----- Provided data -----
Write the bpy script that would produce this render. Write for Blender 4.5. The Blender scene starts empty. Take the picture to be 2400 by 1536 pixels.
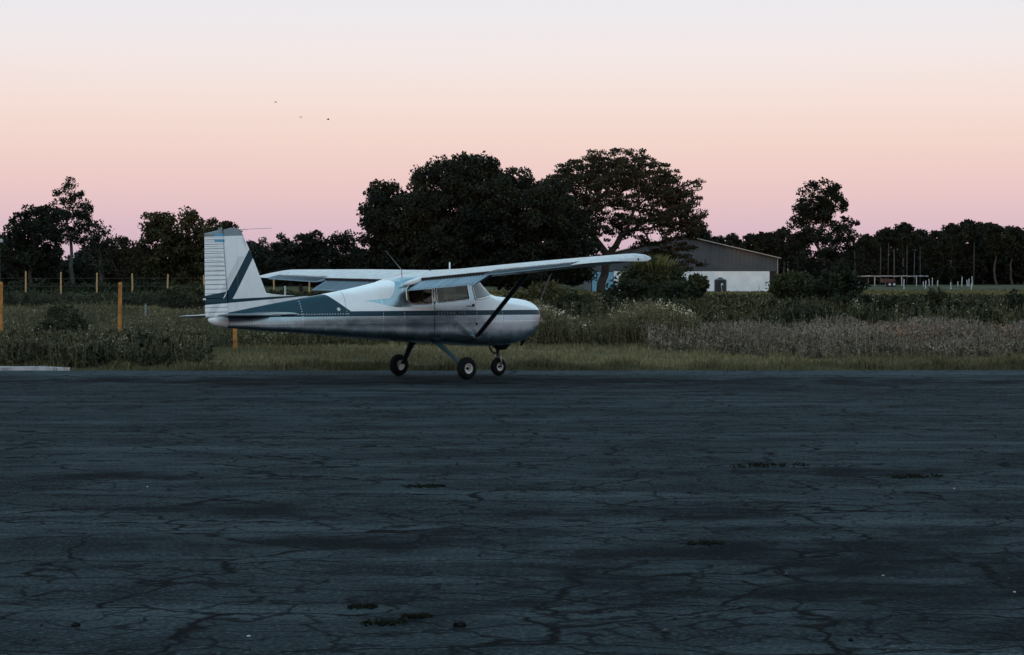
import bpy, bmesh, math, random
import numpy as np
from mathutils import Vector, Matrix

R = math.radians
random.seed(7); RNG = np.random.default_rng(7)
SC = bpy.context.scene
COL = SC.collection

# ------------------------------------------------------------------ camera
FPX, EYE, HOR = 5080.0, 1.68, 672.0      # focal length in photo pixels, eye height, horizon row
cam_d = bpy.data.cameras.new('camera'); cam = bpy.data.objects.new('camera', cam_d); COL.objects.link(cam)
cam.location = (0, 0, EYE); cam.rotation_euler = (R(90), 0, 0)
cam_d.sensor_width = 36; cam_d.lens = FPX / 2400 * 36; cam_d.shift_y = -(768 - HOR) / 2400
cam_d.clip_start = 0.1; cam_d.clip_end = 6000
SC.camera = cam

# ------------------------------------------------------------------ sky and sun
SUN_EL, SUN_AZ = R(1.7), R(180 + 8)      # just above the horizon, behind the camera
world = bpy.data.worlds.new('World'); SC.world = world; world.use_nodes = True
nt = world.node_tree; nt.nodes.clear()
out = nt.nodes.new('ShaderNodeOutputWorld')
tc = nt.nodes.new('ShaderNodeTexCoord'); sp = nt.nodes.new('ShaderNodeSeparateXYZ')
nt.links.new(tc.outputs['Generated'], sp.inputs[0])
ramp = nt.nodes.new('ShaderNodeValToRGB'); nt.links.new(sp.outputs['Z'], ramp.inputs[0])
def lin(c): return tuple(((v/255+0.055)/1.055)**2.4 if v > 10 else v/255/12.92 for v in c) + (1,)
stops = [(0.0, (206,178,190)), (0.026, (222,191,199)), (0.036, (229,196,199)), (0.050, (236,202,199)), (0.066, (240,211,204)),
         (0.085, (243,221,215)), (0.105, (242,230,229)), (0.132, (236,235,239)), (0.22, (232,244,252)), (0.45, (226,258,274)), (1.0, (178,226,252))]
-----
Write out again exactly the lines from the start of the data above through the line containing "SC.camera = cam", inclusive, excluding any pictures.

Write the bpy script that would produce this render. Write for Blender 4.5. The Blender scene starts empty. Take the picture to be 2400 by 1536 pixels.
import bpy, bmesh, math, random
import numpy as np
from mathutils import Vector, Matrix

R = math.radians
random.seed(7); RNG = np.random.default_rng(7)
SC = bpy.context.scene
COL = SC.collection

# ------------------------------------------------------------------ camera
FPX, EYE, HOR = 5080.0, 1.68, 672.0      # focal length in photo pixels, eye height, horizon row
cam_d = bpy.data.cameras.new('camera'); cam = bpy.data.objects.new('camera', cam_d); COL.objects.link(cam)
cam.location = (0, 0, EYE); cam.rotation_euler = (R(90), 0, 0)
cam_d.sensor_width = 36; cam_d.lens = FPX / 2400 * 36; cam_d.shift_y = -(768 - HOR) / 2400
cam_d.clip_start = 0.1; cam_d.clip_end = 6000
SC.camera = cam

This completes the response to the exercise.